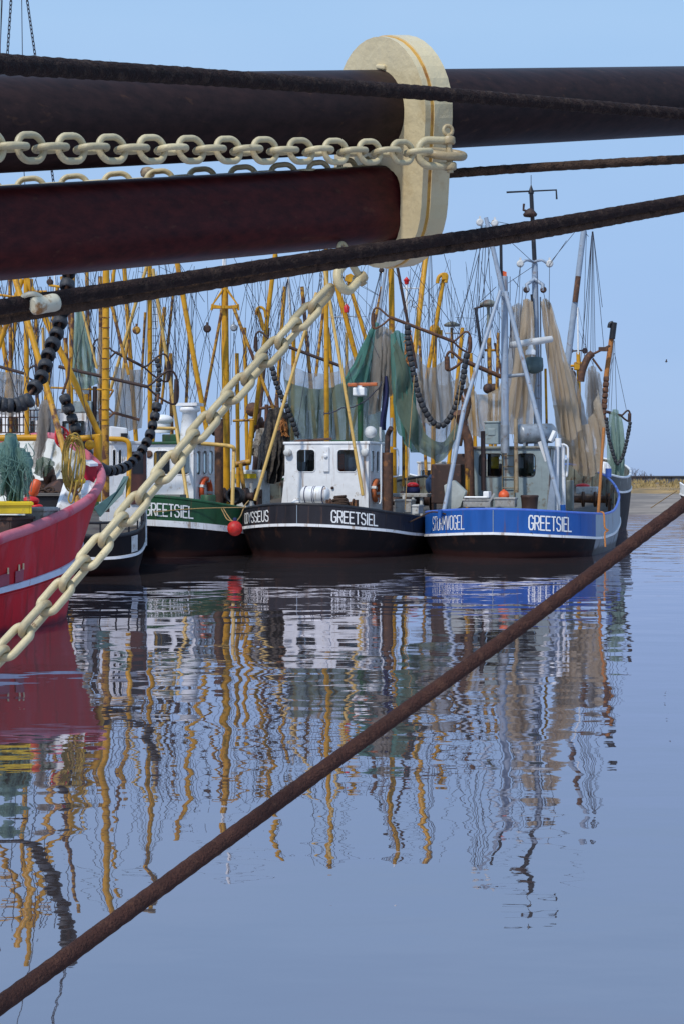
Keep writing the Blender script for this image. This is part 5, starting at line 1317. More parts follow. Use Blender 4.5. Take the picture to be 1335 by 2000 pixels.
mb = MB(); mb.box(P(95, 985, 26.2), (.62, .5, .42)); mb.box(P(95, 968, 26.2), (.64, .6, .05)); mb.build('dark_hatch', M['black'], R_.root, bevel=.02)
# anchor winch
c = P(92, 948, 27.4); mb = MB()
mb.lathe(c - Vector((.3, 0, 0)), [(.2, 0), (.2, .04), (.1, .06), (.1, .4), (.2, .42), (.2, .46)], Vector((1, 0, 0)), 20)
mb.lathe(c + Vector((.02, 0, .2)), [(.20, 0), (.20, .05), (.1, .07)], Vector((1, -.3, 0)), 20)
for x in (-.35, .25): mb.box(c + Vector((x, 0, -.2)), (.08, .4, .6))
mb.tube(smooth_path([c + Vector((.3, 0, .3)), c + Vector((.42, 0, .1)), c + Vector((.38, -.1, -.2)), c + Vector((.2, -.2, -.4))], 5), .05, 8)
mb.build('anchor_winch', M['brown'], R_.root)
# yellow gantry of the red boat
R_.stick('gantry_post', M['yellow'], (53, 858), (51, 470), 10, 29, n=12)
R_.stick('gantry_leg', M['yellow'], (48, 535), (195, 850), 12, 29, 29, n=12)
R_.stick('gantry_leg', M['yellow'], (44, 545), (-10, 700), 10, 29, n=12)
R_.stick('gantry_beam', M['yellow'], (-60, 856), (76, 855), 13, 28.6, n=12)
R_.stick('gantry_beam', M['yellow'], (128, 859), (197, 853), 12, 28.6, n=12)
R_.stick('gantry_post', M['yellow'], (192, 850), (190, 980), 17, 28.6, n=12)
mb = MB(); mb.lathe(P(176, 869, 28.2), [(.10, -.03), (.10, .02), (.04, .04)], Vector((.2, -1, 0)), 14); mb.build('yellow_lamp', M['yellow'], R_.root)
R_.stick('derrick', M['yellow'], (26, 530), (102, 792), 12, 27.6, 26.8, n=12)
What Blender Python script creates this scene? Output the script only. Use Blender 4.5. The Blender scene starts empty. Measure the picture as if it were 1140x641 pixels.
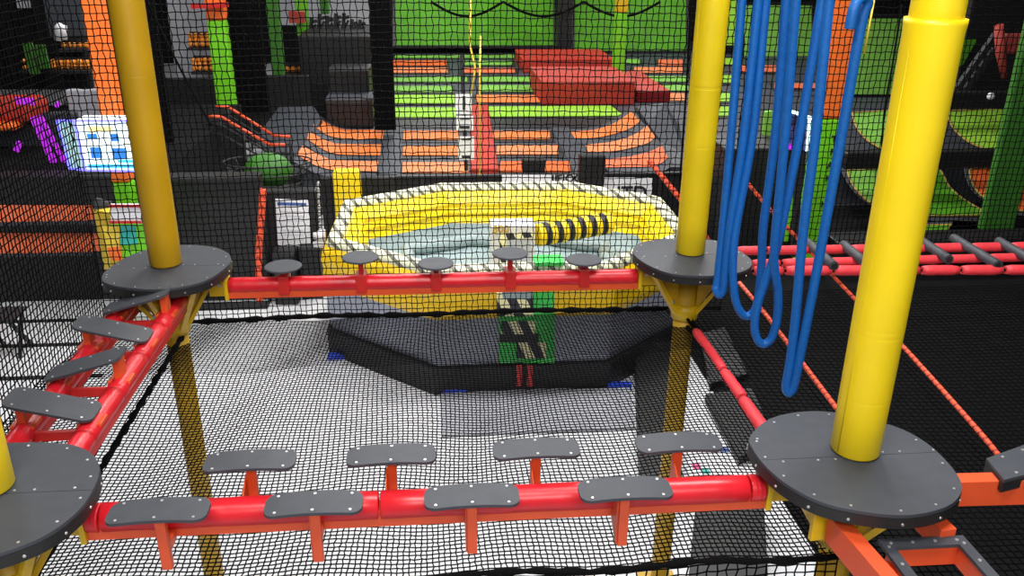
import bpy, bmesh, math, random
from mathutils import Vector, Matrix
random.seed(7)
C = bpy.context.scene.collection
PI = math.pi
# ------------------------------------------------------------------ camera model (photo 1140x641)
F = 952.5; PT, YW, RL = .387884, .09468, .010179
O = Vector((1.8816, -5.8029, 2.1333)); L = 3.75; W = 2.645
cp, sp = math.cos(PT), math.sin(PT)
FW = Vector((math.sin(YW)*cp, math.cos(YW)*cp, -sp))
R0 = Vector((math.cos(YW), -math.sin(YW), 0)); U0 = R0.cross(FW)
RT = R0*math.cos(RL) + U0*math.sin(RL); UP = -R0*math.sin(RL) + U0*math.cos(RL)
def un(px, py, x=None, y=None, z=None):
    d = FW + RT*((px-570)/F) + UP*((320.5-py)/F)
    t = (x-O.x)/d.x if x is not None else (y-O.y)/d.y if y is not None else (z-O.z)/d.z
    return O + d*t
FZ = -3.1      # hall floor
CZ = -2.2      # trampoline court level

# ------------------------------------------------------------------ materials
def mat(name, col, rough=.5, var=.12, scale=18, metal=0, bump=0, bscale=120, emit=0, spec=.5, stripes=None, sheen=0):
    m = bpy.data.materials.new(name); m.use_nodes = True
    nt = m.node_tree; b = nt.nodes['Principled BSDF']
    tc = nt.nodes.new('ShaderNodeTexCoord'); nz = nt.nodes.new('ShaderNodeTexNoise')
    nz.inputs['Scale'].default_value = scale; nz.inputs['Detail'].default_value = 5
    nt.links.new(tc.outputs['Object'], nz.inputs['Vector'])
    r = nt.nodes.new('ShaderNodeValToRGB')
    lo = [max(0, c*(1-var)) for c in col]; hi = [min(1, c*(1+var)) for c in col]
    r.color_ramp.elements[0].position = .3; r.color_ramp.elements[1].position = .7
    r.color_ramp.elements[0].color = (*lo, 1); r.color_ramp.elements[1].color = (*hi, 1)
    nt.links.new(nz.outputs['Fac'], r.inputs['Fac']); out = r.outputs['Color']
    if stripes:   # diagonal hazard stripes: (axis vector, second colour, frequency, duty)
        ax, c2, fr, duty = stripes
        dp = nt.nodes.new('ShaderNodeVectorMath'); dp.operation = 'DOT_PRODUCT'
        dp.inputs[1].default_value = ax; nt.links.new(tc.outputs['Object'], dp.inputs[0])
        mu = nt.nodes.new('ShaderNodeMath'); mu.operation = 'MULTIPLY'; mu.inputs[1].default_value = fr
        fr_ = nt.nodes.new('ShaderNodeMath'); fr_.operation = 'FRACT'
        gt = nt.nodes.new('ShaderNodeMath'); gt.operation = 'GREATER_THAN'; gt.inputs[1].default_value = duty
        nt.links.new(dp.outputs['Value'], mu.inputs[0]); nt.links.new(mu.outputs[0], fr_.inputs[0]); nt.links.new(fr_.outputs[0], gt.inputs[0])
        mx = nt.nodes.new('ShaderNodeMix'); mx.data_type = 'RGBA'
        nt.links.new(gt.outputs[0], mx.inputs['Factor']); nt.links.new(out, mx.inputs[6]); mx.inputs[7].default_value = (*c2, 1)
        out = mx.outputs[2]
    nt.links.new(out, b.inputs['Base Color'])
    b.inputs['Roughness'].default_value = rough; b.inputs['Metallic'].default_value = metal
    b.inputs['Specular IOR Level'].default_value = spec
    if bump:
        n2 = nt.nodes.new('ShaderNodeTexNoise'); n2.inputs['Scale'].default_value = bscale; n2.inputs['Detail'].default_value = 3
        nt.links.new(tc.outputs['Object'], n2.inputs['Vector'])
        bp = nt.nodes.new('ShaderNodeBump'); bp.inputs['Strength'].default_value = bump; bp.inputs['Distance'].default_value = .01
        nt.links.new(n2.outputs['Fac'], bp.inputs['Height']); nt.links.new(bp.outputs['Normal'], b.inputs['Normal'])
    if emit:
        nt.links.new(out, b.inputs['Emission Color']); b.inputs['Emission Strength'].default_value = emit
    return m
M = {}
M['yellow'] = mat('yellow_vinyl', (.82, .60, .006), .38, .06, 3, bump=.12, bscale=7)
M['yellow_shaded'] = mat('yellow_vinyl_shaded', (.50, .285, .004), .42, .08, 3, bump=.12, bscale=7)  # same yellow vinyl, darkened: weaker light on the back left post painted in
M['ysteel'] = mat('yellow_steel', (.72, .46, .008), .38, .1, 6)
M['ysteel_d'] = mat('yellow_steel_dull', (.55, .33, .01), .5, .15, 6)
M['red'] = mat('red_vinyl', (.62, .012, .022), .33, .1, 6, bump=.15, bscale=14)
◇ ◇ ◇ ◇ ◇
Goal of the exercise
Starting from the line containing "(.50, .285, .004), .42, .08, 3, bump=.12, bscale=7)" and ending with the final line of the data, reproduce each line exactly as it appears, including no other lines.

Written solution
M['yellow_shaded'] = mat('yellow_vinyl_shaded', (.50, .285, .004), .42, .08, 3, bump=.12, bscale=7)  # same yellow vinyl, darkened: weaker light on the back left post painted in
M['ysteel'] = mat('yellow_steel', (.72, .46, .008), .38, .1, 6)
M['ysteel_d'] = mat('yellow_steel_dull', (.55, .33, .01), .5, .15, 6)
M['red'] = mat('red_vinyl', (.62, .012, .022), .33, .1, 6, bump=.15, bscale=14)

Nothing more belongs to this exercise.